Dia melanjutkan, pada dasarnya yang diharapkan guru sertifikasi ini adalah keadilan.’’Yang penting kejelasannya. Kawan-kawan ni kan PNS, harusnya penghasilan sama dengan nonguru. Kenapa guru saja yang turun tunjangannya, yang nonguru tidak,’’ terangnya mempertanyakan.
Wako Firdaus hingga kini masih pada pendiriannya belum akan merevisi Perwako 7/2019.
‘’Perlu diluruskan informasinya, kebijakan mengenai guru tak boleh menerima dua tunjangan itu bukan dari Wali Kota. Tapi itu Permendikbud, Perwako sifatnya menegaskan,’’ kata Firdaus.
Dia melanjutkan, sertifikasi yang bersumber dari APBN adalah murni hak guru.
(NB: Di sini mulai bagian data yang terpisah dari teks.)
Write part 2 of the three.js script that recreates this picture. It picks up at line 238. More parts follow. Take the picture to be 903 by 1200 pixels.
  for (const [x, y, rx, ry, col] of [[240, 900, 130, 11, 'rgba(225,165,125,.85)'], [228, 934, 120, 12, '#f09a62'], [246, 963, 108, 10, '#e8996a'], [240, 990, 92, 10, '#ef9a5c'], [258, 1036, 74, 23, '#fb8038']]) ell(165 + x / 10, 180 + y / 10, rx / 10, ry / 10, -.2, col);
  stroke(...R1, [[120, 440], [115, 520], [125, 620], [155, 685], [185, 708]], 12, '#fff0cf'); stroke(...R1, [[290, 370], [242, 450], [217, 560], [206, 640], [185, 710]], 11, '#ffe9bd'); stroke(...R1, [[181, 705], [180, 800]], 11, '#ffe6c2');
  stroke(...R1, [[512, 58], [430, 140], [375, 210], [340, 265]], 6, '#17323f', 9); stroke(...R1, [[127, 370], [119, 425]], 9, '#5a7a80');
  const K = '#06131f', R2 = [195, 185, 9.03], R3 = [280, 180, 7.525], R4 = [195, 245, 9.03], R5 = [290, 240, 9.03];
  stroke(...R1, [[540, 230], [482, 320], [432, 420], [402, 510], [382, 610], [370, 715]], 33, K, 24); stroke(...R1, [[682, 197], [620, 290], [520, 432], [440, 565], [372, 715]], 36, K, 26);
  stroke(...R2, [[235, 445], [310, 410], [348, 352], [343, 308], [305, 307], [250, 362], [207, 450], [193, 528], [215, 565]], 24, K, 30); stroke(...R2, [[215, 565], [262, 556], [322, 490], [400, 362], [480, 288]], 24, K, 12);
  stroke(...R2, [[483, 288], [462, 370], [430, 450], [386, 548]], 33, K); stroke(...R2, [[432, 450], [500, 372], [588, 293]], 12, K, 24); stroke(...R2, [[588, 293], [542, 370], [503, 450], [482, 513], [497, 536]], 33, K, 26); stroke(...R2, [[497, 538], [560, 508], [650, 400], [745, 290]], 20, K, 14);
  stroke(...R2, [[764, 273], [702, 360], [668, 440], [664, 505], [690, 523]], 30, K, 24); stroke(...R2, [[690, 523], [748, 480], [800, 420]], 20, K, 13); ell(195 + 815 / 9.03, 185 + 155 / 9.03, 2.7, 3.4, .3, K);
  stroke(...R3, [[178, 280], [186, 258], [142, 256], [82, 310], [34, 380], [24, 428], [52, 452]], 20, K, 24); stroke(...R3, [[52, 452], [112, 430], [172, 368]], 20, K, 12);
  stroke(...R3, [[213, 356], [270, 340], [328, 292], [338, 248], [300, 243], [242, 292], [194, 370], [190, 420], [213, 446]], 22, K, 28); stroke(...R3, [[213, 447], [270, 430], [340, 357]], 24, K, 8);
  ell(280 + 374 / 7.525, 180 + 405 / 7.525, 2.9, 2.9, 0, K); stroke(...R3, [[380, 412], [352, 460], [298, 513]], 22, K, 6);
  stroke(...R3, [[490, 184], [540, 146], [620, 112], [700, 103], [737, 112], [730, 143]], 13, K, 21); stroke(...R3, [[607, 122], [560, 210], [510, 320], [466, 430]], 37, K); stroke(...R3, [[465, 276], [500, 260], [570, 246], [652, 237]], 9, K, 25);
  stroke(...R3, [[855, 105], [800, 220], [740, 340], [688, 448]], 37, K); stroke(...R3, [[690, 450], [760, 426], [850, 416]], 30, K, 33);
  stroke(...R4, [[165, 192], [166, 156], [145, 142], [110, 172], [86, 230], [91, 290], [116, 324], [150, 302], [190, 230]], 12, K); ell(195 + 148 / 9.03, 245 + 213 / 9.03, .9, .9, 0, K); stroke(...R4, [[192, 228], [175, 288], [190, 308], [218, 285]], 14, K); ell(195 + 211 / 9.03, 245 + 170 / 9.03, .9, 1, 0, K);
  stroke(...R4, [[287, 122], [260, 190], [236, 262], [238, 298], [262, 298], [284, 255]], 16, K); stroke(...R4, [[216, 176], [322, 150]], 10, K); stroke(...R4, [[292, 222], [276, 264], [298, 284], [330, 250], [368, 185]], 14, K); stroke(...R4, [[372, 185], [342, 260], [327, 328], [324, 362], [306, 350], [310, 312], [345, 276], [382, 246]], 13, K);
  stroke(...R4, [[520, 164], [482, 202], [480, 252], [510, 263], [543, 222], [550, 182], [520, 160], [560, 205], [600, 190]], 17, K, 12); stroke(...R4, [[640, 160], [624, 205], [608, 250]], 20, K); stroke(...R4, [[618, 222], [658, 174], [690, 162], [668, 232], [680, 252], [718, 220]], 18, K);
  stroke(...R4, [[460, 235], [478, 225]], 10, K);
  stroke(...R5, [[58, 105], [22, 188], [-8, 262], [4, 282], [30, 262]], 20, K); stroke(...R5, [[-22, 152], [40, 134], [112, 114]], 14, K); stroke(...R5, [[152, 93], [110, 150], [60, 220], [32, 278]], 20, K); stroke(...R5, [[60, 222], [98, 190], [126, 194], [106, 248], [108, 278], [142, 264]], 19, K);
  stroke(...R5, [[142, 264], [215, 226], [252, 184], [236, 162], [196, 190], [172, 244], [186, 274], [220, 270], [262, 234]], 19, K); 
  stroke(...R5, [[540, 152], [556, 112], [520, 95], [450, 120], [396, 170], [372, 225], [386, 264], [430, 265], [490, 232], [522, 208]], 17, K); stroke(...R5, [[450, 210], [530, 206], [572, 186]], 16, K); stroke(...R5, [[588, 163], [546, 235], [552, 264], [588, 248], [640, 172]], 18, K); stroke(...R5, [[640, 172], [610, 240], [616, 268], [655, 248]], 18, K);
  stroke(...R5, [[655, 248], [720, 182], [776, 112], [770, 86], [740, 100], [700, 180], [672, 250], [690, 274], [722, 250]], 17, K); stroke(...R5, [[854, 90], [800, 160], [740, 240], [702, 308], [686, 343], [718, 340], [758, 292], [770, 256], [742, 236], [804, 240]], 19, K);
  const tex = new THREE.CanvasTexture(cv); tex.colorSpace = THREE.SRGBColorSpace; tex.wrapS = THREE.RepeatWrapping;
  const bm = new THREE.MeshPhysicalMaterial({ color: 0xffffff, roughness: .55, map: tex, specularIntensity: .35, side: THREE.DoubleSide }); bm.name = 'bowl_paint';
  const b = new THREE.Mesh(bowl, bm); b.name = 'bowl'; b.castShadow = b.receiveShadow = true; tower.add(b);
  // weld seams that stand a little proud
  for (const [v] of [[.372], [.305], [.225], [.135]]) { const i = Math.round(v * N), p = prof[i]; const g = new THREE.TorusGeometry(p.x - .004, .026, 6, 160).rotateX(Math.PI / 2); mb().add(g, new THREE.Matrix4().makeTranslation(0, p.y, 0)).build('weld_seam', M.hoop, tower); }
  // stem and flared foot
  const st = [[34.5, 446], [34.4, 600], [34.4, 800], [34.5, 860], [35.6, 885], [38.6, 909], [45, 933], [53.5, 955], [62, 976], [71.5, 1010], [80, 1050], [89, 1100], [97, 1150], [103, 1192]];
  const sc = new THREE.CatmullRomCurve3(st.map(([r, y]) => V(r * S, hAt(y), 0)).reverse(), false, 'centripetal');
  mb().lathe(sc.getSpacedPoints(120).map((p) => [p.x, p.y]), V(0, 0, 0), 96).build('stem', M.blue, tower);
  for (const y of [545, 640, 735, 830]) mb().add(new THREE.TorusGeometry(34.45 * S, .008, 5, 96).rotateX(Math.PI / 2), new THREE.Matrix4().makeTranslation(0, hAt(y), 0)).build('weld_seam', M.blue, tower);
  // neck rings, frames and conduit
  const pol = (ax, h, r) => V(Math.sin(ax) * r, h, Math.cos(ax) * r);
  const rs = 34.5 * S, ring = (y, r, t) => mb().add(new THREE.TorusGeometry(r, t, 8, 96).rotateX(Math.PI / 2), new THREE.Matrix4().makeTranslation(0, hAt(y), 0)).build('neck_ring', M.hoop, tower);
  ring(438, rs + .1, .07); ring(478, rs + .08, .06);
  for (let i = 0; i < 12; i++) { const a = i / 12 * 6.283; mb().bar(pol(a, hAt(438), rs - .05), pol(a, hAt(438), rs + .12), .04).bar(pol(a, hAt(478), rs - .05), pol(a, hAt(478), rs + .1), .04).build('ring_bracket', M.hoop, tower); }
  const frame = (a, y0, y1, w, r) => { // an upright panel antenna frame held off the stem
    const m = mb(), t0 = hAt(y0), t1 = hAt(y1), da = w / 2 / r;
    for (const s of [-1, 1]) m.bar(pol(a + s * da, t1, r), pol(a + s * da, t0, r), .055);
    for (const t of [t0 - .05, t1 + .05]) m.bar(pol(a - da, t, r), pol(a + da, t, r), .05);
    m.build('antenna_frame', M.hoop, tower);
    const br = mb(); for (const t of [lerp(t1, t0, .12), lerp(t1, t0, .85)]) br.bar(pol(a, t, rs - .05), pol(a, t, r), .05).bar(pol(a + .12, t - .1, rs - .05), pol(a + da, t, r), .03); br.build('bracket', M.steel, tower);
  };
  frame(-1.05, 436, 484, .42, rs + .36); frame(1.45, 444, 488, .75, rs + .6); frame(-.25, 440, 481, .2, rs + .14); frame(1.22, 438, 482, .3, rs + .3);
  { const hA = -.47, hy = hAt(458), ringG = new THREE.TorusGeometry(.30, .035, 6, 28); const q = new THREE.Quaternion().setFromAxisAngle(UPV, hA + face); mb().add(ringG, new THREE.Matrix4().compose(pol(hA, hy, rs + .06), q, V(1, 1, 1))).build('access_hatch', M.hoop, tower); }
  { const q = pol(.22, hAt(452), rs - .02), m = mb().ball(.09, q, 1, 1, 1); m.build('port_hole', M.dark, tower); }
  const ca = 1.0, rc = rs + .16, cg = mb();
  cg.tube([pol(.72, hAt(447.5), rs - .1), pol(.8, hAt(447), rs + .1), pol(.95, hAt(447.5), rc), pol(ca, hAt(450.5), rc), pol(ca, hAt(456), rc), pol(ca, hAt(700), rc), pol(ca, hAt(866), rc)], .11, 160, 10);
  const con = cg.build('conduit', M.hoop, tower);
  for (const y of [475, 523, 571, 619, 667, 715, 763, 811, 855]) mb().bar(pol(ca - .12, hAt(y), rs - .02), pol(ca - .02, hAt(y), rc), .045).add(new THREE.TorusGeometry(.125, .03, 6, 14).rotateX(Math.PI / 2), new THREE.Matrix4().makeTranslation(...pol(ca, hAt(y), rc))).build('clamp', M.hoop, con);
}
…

Sementara insentif yang selama ini diberikan merupakan kesanggupan tergantung kondisi keuangan daerah.
‘’Kalau ada dibayar, kalau tidak ya tidak dibayar. Jadi bukan hak,’’ imbuhnya.
Dikatakannya lagi, jika Perwako tersebut direvisi, maka akan terjadi pelanggaran. Baik itu yang dilakukan oleh dirinya sebagai kepala daerah, maupun oleh guru yang menerima dua tunjangan tersebut.Kepada para guru, dia membebaskan untuk memilih, mana di antara dua tunjangan yang akan diambil.’’Guru bersertifikasi, silakan pilih tunjangan mana yang mau. Kalau dia nuntut juga seperti kemarin dua-duanya dapat, tidak boleh lagi. Kalau merasa kecil tunjangan sertifikasi, silahkan pilih tunjangan daerah,’’ tegasnya.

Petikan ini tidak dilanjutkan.